戦略思想史入門 ――孫子からリデルハートまで

「戦略」と言うと、巷の本屋にて並んでいる者として経営や事業にまつわる戦略の本が多くある。そもそも「戦略」は実際に武器を持って戦争に関しての作戦や理論について取り上げられている。もっともビジネスも、他者や業界との「競争」という名の闘いであることが多く、それに関連付けて、本書にて紹介する孫子の兵法やマキャベリの理論を引用されることが多くある。

では「戦略」そのものはどのように変わっていったのか、本書では戦略思想について著名な人物をもとに、どのように戦略が構築され、実行されてきたのか、歴史とともに紐解いている。

第一章「孫子」

「戦略」と言う所で最も有名な者として「孫子の兵法」がある。
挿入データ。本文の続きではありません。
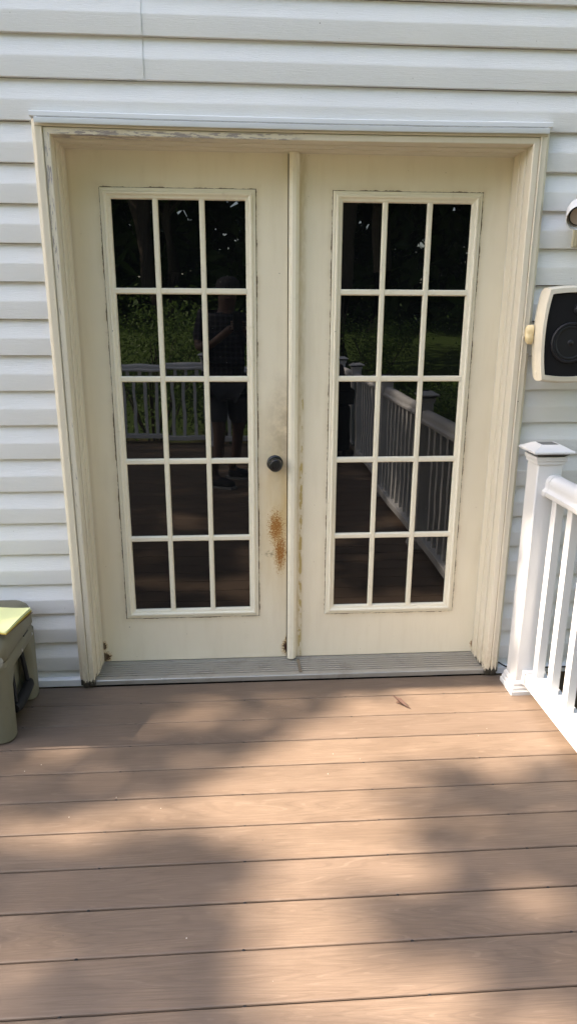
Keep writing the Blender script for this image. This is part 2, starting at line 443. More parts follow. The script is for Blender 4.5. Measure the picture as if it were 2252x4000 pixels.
# hidden fastener heads in the joints
b = MB()
for k in ks:
    for i in range(-6, 4):
        rr = random.Random(k * 31 + i)
        x = -.4505 + .4064 * i + rr.uniform(-.006, .006) ; y = Y_J + PITCH_B * k
        b.lathe([(.0042, -.006), (.0042, -.0014), (.002, -.0009)], (x, y, 0), (0, 0, 1), 8)
tag(b.build('deck_fasteners', MAT['black'], deck), kind='stuff')
b = MB(); b.box(X0, X1, Y_END - .024, Y_END - .002, -.24, -.003); b.build('rim_board', MAT['deck'], deck)
b = MB(); b.box(X1 + .002, X1 + .024, Y_END - .024, -.005, -.24, -.003); b.build('rim_board', MAT['deck'], deck)
for (px, py) in ((1.1, -1.4), (1.1, -2.75), (1.1, -5.2), (-1.2, -5.2), (-3.2, -5.2)):
    b = MB(); b.box(px - .05, px + .05, py - .05, py + .05, -.8, -.212); b.build('support_post', MAT['dark_wood'], deck)

# ------------------------------------------------------------------ house wall with siding
HC = .1257; Z0 = .069                         # course height, lowest butt
wall = thing('house_wall', (0, 0, 0), 'white dutch-lap vinyl clad house wall around the double doors', 'wall')
def course_prof(z, ztop=None):
    pts = [(z + .0005, .0158), (z, .0147), (z - .0002, .0020), (z + .001, .0008), (z + .056, -.0040), (z + .0595, -.0038), (z + .063, -.0030), (z + .067, -.0016), (z + HC - .001, .0160), (z + HC + .005, .0168)]
    if ztop is not None:
        out = [p for p in pts if p[0] < ztop]
        a = out[-1]; bb = pts[len(out)]; t = (ztop - a[0]) / (bb[0] - a[0]); out.append((ztop, a[1] + t * (bb[1] - a[1]))); return out
    return pts
def bottom_cut(pts, zb):
    out = [p for p in pts if p[0] > zb]; i = len(pts) - len(out)
    if i: a, bb = pts[i - 1], out[0]; t = (zb - a[0]) / (bb[0] - a[0]); out.insert(0, (zb, a[1] + t * (bb[1] - a[1])))
    return out
def siding(courses, name='siding_panel', dy=0.0):
    m = MB()
    for (kk, x0, x1, zt) in courses:
        z = Z0 + HC * kk
        pr = course_prof(z, zt)
        if z < 0.0: pr = bottom_cut(pr, .018)
        n = max(2, int((x1 - x0) / .12)); rings = []
        for i in range(n + 1):
            x = x0 + (x1 - x0) * i / n
            rings.append([(x, y - dy + .0012 * mnoise.noise(Vector((x * 1.3, zz * 2.0, 3.1))), zz + .0012 * mnoise.noise(Vector((x * .9, kk * 1.7, 0)))) for zz, y in pr])
        m.loft(rings, False, False)
        if dy: m.add([rings[-1][i] for i in range(len(rings[-1]))] + [(p[0], p[1] + .0045, p[2]) for p in rings[-1]],
                     [(i, i + 1, len(pr) + i + 1, len(pr) + i) for i in range(len(pr) - 1)])
    o = m.build(name, MAT['siding'], wall, smooth=True, angle=25)
    return o
XL, XR = -.700, 1.030
for kk in range(-1, 29, 2):                    # panels: courses kk and kk+1
    za, zb_ = Z0 + HC * kk, Z0 + HC * (kk + 1)
    if zb_ + HC < 2.09 - 0.02 or kk <= 13:
        siding([(kk, -3.4, XL, None), (kk + 1, -3.4, XL, None)]); siding([(kk, XR, 3.4, None), (kk + 1, XR, 3.4, None)])
    elif kk == 15:
        siding([(kk, -3.4, XL, None), (kk, XR, 3.4, None), (kk + 1, -3.4, 3.4, None)])
    elif kk == 17:
        siding([(kk, -3.4, -.337, None), (kk + 1, -3.4, -.337, None)], dy=.0022); siding([(kk, -.36, 3.4, None), (kk + 1, -.36, 3.4, None)])
    else:
        siding([(kk, -3.4, 3.4, None), (kk + 1, -3.4, 3.4, None)])
b = MB()
for (x0, x1) in ((-3.4, -.72), (1.05, 3.4)): b.box(x0, x1, .016, .15, -.5, 3.7)
b.box(-.72, 1.05, .016, .15, 2.11, 3.7); b.box(-.72, 1.05, .016, .15, -.5, .0)
b.build('sheathing', MAT['dark_wood'], wall)
for (x0, x1) in ((-3.4, -.667), (1.031, 3.4)):
    b = MB(); p = [(.0, -.010), (.0, -.0015), (.030, -.003), (.034, -.0005), (.034, .013), (.0, .013)]
    p = [(.002, -.012), (.030, -.0135), (.0335, -.0095), (.036, .003), (.036, .012), (.002, .012)]
    b.extr(p, lambda q: (x0, q[1], q[0]), lambda q: (x1, q[1], q[0])); b.build('starter_strip', MAT['white_trim'], wall)

# ------------------------------------------------------------------ door frame
OX0, OX1, OZ = -.646, .974, 2.034             # opening faces
frame = thing('door_frame', (.16, 0, 0), 'tan painted wooden frame round the double doors, paint flaking to grey wood', 'door frame')
cas = [(.000, .020), (.000, -.0265), (.0025, -.0300), (.0195, -.0310), (.0200, -.0270), (.0225, -.0270), (.0230, -.0345), (.0262, -.0360), (.0275, -.0330), (.0440, -.0335), (.0455, -.0310), (.0460, .0140), (.0, .0140)]
cas = cas[:-2] + [(.0460, .020)]
sag = lambda x: -.0045 * max(0, 1 - ((x - .16) / .86) ** 2)
def vcase(side, mat, prof, name, zt_extra=0):
    m = MB(); rings = []
    zs = [.010 + (OZ - .010) * i / 14 for i in range(15)]
    for z in zs[:-1] + [None]:
        r = []
        for u, y in prof:
            zz = z if z is not None else OZ + min(u, .0225) + zt_extra
            x = (OX0 - u) if side < 0 else (OX1 + u)
            r.append((x + .0010 * mnoise.noise(Vector((zz * 1.1, u * 9, side * 3.0))), y, zz))
        rings.append(r)
    m.loft(rings); return m.build(name, mat, frame, smooth=True, angle=30)
vcase(-1, MAT['trim_side'], cas, 'side_casing'); vcase(1, MAT['trim'], cas, 'side_casing')
def hcase(prof, name, mat, mitre=True, x0=None, x1=None):
    m = MB(); n = 24; rings = []
    for i in range(n + 1):
        t = i / n; r = []
        for u, y in prof:
            e = min(u, .0225)
            a = (OX0 - e) if u < .0226 else OX0 - .046
            c = (OX1 + e) if u < .0226 else OX1 + .046
            x = a + (c - a) * t
            r.append((x, y, OZ + u + sag(x)))
        rings.append(r)
    m.loft(rings); return m.build(name, mat, frame, smooth=True, angle=30)
hcase([p for p in cas[:5]] + [(.0220, -.0270), (.0220, .02)], 'head_casing', MAT['trim_head'])
hcase([(.0232, .02), (.0232, -.0325), (.0260, -.0345), (.0440, -.0335), (.0455, -.0310), (.0460, .02)], 'head_band', MAT['trim'])
# outer metal strips beside the casing
for sd, xx in ((-1, OX0 - .0465), (1, OX1 + .0465)):
    pr = [(0, .012), (0, -.0175), (.0030, -.0190), (.0125, -.0140), (.0145, -.0110), (.0145, .012)]
    segs = [(.006, 2.082)] if sd < 0 else [(.012, 1.335), (1.405, 2.082)]
    for za, zb_ in segs:
        m = MB(); m.extr(pr, lambda p: (xx + sd * p[0], p[1], za), lambda p: (xx + sd * p[0], p[1], zb_)); m.build('edge_strip', MAT['trim'], frame)
def hstrip(prof, x0, x1, name, mat, wob=0):
    m = MB(); n = 26; rings = []
    for i in range(n + 1):
        x = x0 + (x1 - x0) * i / n
        w = wob * mnoise.noise(Vector((x * 9, 1.7, 0)))
        rings.append([(x, y + w, z + sag(x) + w * .6) for z, y in prof])
    m.loft(rings); return m.build(name, mat, frame, smooth=True, angle=30)
hstrip([(2.0815, .0), (2.0815, -.0420), (2.0800, -.0445), (2.0675, -.0460), (2.0640, -.0452), (2.0640, -.0432), (2.0790, -.0420), (2.0795, 0)], -.690, 1.020, 'drip_edge', MAT['flash'], .0006)
hstrip([(2.0830, -.038), (2.0818, -.0432), (2.0838, -.0425), (2.0858, -.036), (2.0848, -.033)], -.680, 1.012, 'caulk_bead', MAT['caulk'], .0035)
hstrip([(2.0862, .006), (2.0862, -.0280), (2.0885, -.0300), (2.1005, -.0300), (2.1030, -.0270), (2.1030, .006)], -.7075, 1.036, 'head_flange', MAT['white_trim'])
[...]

孫子が生まれたのは中国大陸における「春秋戦国時代」の真っ只中にいた。元々孫子は「孫武」が上梓した兵法書のことを指しており、もっとも孫武自身も尊称として「孫子」と言われたほどである。その兵法の根本の一つとして「闘わずして勝つ」があり、その思想の背景を取り上げている。

第二章「マキャベリ」

ニッコロ・マキャヴェッリ(以下:マキャベリ)は中世のイタリア、フィレンツェ共和国の外交官として活躍し、政治思想家としても名を馳せた。特に「君主論」で有名なのだが、他にも「戦術論」がある。本章では特に「君主論」や「戦術論」などにおけるマキャベリの戦略思想を取り上げており、特に「国家」としての軍事のあり方が中心となる。

第三章「ジョミニ」

自ら軍人としてナポレオン戦争に参加し、その経験をもとにして「戦争概論」を1838年に発表した、アントワーヌ=アンリ・ジョミニを本章にて取り上げている。ジョミニの戦略思想はナポレオン戦争など実際の戦争体験をもとにしつつ、自らも軍事学の研究を行ったものを合わさってつくられた。

第四章「クラウゼヴィッツ」

同じナポレオン戦争にてプロイセン軍の将校として参加し、自ら「戦争論」を発表し、近代の戦争に大きく影響を与えたカール・フォン・クラウゼヴィッツを取り上げている。クラウゼヴィッツの「戦争論」は彼の死後に発表されたのだが、それ以前にもいくつかの研究を発表しており、とりわけ「絶対的戦争」にまつわる研究が有名である。

第五章「マハン」

アルフレッド・セイヤー・マハンはアメリカ海軍の軍人であったが、軍人としての戦果よりも、研究者として有名であった。特に海軍や軍事にまつわる研究が認められ、アメリカの海軍大学校の教官にもなった。海軍に所属していたこともあり、マハンの戦略論は「海軍」にまつわるものが多い。しかしその理論は日露戦争にも影響を与えた。

第六章「リデルハート」

ベイジル・リデル=ハートはイギリスの軍人であり、戦略研究家としても有名である。特に20世紀における戦争における軍事戦略などの根幹に大きな影響を及ぼした人物でもある。特に第二次世界大戦における先述についても批判的に取り上げていたこと、さらには自ら若手の軍人や政治家を自宅に招き、サロンとして理論や戦略を教えていた。その教えを受けた人々が後に欧州において影響を及ぼした。

戦略は歴史と共に変化している。もちろん戦争のあり方はもちろんのこと、戦争における技術の進化も併せて「戦略」もカスタマイズされる。もちろん戦略の中には新しいものもあるのだが、その歴史が本書にて詰まっている。